Money and teachers

From ABC News:
A Griffith teacher has welcomed a proposal for higher pay rates as a step in the right direction towards retaining quality teaching staff in the Riverina.

The Business Council of Australia is calling for a pay rise for some teachers to more than $130,000 a year, saying talented people avoid the profession because of low pay.

Education Minister John Della Bosca has rejected the proposal as ludicrous because of its cost.

But Griffith High School's teachers' federation representative, Richard Wiseman, says the proposal has merit if rewards are shared fairly.

"We're ... one of the schools in the country areas that have no rental incentives, we get no incentives for transfers so ... something has to be done to make some of our locations a bit attractive for teachers," he said.
While I think the idea of raising wages of teachers to $130,000 is a bit steep, Richard Wiseman (a teacher I worked with at Griffith High School and a good bloke) is spot on when he talks here about a lack of incentives for difficult and/or out-of-the-way schools.

There just isn't enough teachers to serve the kids at Griffith. In places like Sydney and Newcastle, it is highly unusual for a school to not locate a casual teacher needed to cover lessons for any teacher who comes down sick. In Griffith, a lack of casual teachers was normal, and it was not unusual for entire classrooms of kids to be sent into the playground for the period to entertain themselves because no teacher was available to look after them.

I'm not saying that increasing wages to $130,000 will magically solve this problem (though it might eventually solve it over time), but that schools in remote and/or difficult places need some way to attract not just good quality teachers, but teachers in general.

When I moved to Griffith in 2006 to work at Griffith High School, I was welcomed with open arms by the staff at the school. They went out of their way to welcome me and make me feel at home and went overboard to ensure that I stayed for the two terms that I was working for (replacing a teacher who left suddenly at the end of term 2, who had also replaced a teacher who had left suddenly at the end of term 1). Moreover, they did this without knowing if I was actually a decent teacher or not.

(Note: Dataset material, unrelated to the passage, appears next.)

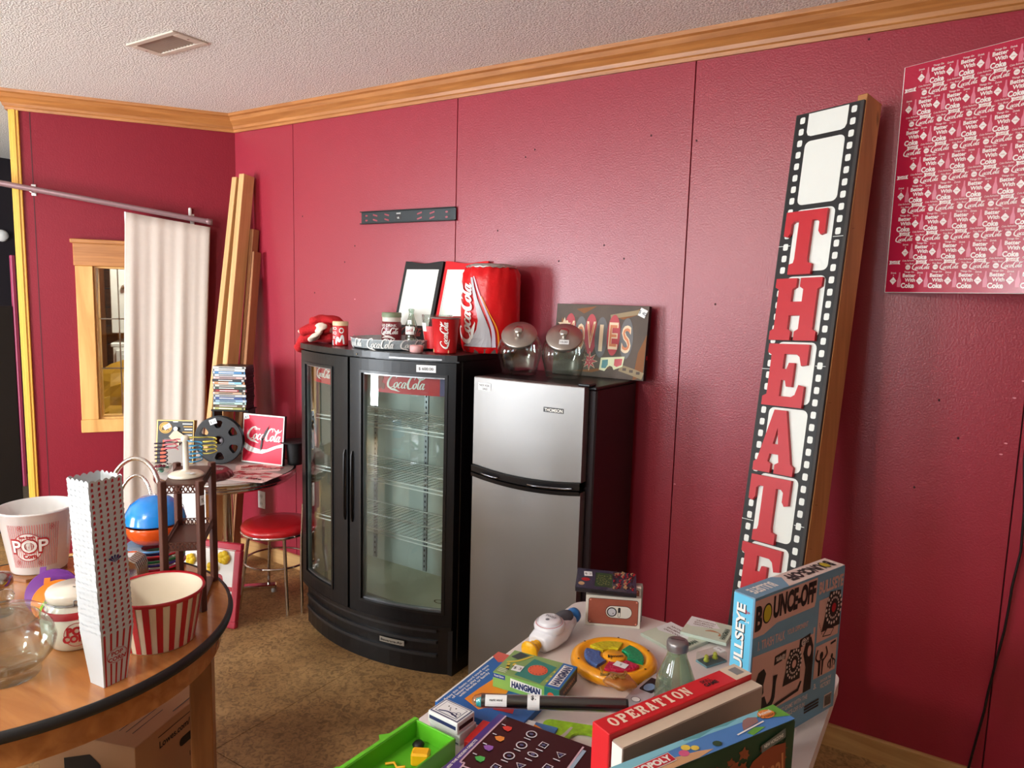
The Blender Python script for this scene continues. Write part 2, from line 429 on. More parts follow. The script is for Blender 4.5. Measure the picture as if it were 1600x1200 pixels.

It made my decision to move there while leaving my family behind in Newcastle much easier to bear.

Had there been more incentives - covering the cost of moving, given a place to rent at a low price, having an extra week of summer holidays (common in outback schools where the summer heat is unbearable), the guarantee of a permanent position - then it would have been very difficult for me to want to leave and return to Newcastle.

In many ways money was not really the main issue - it has to do with job/income security and job satisfaction.